# start of Exercise inputs

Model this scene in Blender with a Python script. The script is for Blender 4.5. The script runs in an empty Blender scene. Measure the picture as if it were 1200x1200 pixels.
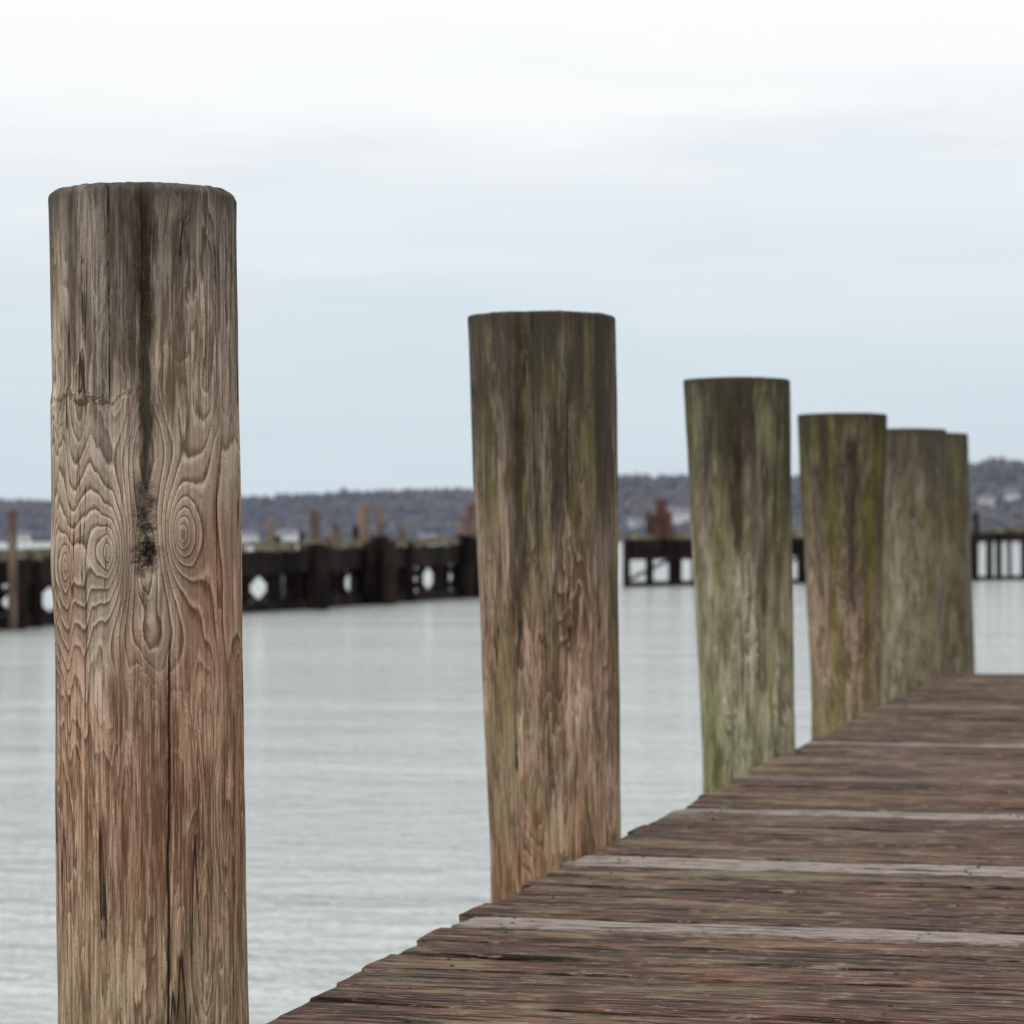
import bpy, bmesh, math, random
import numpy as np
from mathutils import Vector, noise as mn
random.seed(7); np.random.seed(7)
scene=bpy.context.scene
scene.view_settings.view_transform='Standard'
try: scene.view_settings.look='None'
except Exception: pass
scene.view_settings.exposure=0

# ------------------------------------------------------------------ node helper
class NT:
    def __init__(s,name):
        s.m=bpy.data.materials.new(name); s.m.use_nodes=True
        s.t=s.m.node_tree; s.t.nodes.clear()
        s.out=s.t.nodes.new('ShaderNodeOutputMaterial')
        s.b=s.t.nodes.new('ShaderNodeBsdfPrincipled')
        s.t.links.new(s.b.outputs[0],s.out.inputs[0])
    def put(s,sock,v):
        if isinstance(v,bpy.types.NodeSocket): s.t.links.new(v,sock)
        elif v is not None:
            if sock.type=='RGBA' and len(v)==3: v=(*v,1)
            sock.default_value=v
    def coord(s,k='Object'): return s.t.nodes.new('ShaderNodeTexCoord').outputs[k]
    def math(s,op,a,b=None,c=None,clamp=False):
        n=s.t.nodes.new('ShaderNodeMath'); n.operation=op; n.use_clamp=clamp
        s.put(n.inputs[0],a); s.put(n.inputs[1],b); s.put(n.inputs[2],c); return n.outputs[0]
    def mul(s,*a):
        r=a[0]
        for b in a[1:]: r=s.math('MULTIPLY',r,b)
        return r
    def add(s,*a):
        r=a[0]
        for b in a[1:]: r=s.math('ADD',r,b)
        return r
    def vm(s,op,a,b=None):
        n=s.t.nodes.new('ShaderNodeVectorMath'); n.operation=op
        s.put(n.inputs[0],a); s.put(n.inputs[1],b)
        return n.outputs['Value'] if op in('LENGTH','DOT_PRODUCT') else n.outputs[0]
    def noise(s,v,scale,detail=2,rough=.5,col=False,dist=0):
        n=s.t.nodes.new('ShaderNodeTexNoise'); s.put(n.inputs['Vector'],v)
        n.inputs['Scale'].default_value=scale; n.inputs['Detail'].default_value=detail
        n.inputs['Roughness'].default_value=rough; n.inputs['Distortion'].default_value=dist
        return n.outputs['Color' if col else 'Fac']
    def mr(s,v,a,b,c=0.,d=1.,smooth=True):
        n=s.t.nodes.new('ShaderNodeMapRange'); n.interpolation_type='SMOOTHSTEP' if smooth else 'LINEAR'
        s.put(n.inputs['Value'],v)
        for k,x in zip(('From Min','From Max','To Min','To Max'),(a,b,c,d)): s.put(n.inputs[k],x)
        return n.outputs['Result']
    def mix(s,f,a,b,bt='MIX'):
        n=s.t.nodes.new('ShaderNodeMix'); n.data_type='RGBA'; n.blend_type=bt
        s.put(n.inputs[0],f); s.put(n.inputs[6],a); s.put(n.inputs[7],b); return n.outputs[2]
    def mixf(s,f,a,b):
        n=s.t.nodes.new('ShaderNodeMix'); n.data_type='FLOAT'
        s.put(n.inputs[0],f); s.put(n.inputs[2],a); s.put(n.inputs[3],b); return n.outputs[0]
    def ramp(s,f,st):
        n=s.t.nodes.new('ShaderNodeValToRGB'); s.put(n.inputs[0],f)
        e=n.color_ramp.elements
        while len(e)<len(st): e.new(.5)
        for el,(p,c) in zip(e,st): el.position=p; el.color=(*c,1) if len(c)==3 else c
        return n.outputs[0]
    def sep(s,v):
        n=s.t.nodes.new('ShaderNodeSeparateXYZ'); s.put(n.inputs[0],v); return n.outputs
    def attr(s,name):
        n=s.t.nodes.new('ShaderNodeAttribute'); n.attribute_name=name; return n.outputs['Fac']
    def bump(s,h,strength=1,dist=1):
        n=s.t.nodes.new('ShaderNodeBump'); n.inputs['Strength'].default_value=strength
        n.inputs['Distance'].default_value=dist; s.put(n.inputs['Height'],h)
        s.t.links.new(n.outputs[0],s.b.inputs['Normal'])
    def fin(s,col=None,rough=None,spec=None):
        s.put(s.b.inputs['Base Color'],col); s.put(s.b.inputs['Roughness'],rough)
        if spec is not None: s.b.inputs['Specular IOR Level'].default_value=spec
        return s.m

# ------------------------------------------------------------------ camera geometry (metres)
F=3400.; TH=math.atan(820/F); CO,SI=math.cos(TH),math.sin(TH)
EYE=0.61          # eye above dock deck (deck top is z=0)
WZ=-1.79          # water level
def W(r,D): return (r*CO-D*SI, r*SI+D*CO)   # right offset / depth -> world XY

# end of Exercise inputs
# start of Exercise inputs

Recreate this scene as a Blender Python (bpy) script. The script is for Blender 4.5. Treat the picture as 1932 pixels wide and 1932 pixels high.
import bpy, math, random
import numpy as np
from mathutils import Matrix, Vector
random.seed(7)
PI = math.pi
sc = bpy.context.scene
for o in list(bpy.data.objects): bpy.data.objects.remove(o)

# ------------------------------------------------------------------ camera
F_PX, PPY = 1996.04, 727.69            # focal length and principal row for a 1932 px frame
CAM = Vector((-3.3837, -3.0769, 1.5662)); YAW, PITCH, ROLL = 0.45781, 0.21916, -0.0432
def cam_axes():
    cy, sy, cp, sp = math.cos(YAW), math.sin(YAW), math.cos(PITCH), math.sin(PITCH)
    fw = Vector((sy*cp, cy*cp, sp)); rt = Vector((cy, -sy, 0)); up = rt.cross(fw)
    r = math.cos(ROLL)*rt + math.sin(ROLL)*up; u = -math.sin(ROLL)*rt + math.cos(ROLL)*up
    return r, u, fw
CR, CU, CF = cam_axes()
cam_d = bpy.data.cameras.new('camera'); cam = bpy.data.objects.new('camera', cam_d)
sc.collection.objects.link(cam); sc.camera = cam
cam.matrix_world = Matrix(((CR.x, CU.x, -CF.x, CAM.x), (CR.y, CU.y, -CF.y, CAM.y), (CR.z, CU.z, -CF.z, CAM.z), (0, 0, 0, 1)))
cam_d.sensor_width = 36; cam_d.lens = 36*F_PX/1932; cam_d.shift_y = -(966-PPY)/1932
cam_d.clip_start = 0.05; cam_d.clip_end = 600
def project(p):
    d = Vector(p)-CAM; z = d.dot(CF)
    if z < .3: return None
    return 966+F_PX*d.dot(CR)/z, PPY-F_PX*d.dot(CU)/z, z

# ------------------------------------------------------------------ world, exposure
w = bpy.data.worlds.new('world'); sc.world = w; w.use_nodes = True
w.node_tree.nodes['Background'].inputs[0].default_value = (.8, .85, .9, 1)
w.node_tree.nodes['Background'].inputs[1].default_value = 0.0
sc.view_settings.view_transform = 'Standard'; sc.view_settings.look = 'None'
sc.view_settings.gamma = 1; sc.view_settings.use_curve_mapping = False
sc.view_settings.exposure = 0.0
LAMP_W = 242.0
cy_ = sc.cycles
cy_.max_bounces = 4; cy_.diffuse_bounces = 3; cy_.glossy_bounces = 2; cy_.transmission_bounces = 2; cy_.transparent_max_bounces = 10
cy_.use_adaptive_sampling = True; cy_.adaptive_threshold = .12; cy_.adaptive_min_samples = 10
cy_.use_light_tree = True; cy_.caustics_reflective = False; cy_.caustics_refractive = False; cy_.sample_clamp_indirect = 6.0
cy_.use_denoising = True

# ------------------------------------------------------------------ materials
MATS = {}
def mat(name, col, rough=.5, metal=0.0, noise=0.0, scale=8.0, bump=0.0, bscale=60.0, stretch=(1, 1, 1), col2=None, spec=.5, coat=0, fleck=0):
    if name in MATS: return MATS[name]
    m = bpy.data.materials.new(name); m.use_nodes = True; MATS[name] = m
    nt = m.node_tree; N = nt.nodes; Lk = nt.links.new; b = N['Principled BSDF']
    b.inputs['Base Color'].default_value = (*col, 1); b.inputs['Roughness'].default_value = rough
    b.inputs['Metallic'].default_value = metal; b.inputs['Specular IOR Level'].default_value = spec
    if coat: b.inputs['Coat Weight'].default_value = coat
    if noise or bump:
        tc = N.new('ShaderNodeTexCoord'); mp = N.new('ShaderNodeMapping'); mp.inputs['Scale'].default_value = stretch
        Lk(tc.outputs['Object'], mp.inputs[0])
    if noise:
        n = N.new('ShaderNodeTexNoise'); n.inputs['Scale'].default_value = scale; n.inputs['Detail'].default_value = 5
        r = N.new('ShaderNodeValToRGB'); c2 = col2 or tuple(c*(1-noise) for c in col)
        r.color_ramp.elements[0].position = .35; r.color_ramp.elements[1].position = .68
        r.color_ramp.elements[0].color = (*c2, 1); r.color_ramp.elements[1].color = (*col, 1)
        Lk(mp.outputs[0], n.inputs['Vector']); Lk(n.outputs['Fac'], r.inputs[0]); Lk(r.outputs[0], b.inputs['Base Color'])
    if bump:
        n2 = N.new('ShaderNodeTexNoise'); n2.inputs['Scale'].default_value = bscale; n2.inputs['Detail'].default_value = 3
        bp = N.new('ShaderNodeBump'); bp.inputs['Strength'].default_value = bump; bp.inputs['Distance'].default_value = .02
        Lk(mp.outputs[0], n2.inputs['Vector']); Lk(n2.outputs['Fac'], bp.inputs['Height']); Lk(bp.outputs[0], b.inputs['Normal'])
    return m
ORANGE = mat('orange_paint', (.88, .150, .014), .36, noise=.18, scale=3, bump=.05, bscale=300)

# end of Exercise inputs
# start of Exercise inputs

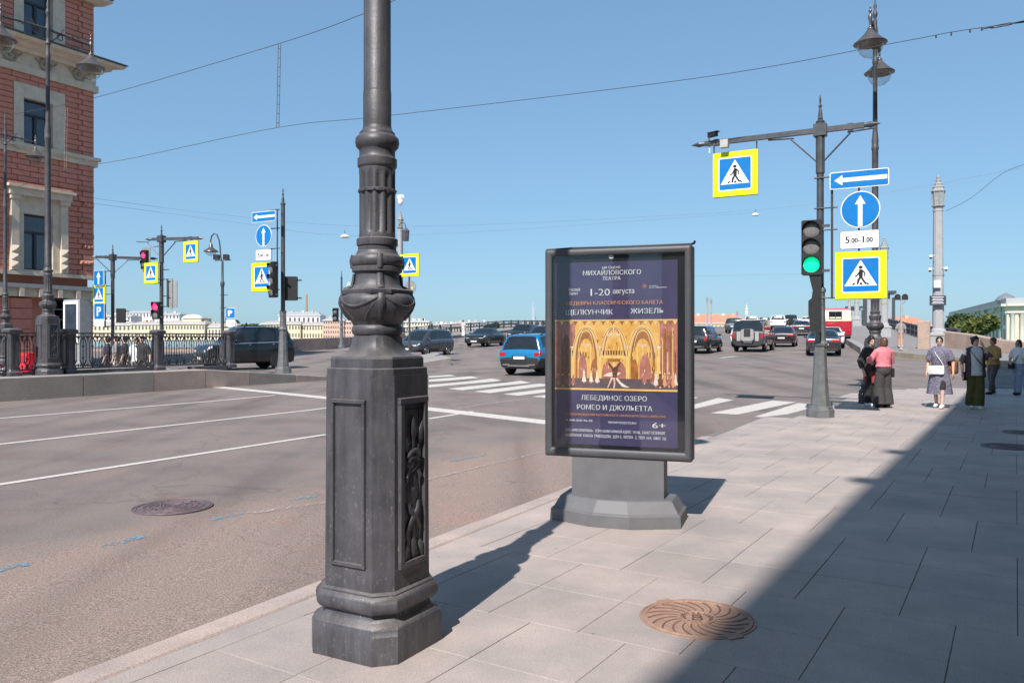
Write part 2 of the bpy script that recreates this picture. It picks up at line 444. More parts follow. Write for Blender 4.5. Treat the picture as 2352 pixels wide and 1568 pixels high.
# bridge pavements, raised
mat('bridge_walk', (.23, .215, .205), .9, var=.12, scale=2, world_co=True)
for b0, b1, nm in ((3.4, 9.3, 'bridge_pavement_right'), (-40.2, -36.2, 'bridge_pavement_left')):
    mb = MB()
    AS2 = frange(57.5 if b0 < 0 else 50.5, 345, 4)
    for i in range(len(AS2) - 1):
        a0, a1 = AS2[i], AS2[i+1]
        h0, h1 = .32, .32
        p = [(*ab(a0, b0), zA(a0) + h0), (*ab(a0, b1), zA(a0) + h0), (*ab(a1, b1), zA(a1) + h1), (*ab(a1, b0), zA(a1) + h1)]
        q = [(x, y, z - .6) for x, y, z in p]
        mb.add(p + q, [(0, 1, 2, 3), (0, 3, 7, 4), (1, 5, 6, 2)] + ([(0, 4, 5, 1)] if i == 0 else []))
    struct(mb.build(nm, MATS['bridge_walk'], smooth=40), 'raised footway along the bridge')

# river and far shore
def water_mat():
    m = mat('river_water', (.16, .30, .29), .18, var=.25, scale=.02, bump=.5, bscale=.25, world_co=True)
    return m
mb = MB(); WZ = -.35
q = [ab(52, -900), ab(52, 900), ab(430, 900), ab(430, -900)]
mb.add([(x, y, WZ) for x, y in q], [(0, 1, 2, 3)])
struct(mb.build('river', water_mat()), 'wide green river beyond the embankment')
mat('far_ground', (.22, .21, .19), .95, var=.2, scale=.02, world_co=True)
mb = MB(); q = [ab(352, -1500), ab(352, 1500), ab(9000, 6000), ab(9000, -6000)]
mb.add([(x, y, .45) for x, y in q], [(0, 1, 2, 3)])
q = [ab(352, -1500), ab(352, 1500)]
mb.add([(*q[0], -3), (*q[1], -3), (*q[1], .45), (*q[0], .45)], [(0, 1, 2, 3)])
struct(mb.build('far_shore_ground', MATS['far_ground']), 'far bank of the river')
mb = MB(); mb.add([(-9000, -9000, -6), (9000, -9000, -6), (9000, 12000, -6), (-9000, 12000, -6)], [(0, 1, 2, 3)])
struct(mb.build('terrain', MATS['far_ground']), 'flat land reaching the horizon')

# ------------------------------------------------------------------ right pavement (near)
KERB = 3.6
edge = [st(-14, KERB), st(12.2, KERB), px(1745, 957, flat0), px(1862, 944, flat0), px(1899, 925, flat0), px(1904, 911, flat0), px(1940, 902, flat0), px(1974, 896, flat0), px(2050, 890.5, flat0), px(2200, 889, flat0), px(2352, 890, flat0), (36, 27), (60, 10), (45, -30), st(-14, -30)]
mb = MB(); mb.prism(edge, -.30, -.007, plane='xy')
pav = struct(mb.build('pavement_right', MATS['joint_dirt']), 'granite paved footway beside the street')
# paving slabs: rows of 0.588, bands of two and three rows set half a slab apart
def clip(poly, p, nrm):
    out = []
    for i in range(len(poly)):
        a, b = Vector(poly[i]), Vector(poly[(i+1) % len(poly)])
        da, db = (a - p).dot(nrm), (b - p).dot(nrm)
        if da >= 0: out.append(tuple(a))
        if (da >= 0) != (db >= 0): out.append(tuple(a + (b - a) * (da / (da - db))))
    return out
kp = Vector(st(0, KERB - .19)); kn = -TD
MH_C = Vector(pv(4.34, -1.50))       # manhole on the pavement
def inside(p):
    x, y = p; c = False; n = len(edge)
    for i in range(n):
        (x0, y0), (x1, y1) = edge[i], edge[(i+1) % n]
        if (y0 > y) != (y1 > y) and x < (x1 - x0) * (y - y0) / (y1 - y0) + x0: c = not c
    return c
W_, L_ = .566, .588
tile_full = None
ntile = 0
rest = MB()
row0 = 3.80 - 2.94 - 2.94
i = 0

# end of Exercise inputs

### Given request
What do the lines above say from the one containing "Write part 2" down to the one containing "struct(mb.build(nm, MATS['bridge_walk'], smooth=40), 'raised"? Return them exactly, both end lines included, and only them.

### Output of the exercise
Write part 2 of the bpy script that recreates this picture. It picks up at line 444. More parts follow. Write for Blender 4.5. Treat the picture as 2352 pixels wide and 1568 pixels high.
# bridge pavements, raised
mat('bridge_walk', (.23, .215, .205), .9, var=.12, scale=2, world_co=True)
for b0, b1, nm in ((3.4, 9.3, 'bridge_pavement_right'), (-40.2, -36.2, 'bridge_pavement_left')):
    mb = MB()
    AS2 = frange(57.5 if b0 < 0 else 50.5, 345, 4)
    for i in range(len(AS2) - 1):
        a0, a1 = AS2[i], AS2[i+1]
        h0, h1 = .32, .32
        p = [(*ab(a0, b0), zA(a0) + h0), (*ab(a0, b1), zA(a0) + h0), (*ab(a1, b1), zA(a1) + h1), (*ab(a1, b0), zA(a1) + h1)]
        q = [(x, y, z - .6) for x, y, z in p]
        mb.add(p + q, [(0, 1, 2, 3), (0, 3, 7, 4), (1, 5, 6, 2)] + ([(0, 4, 5, 1)] if i == 0 else []))
    struct(mb.build(nm, MATS['bridge_walk'], smooth=40), 'raised footway along the bridge')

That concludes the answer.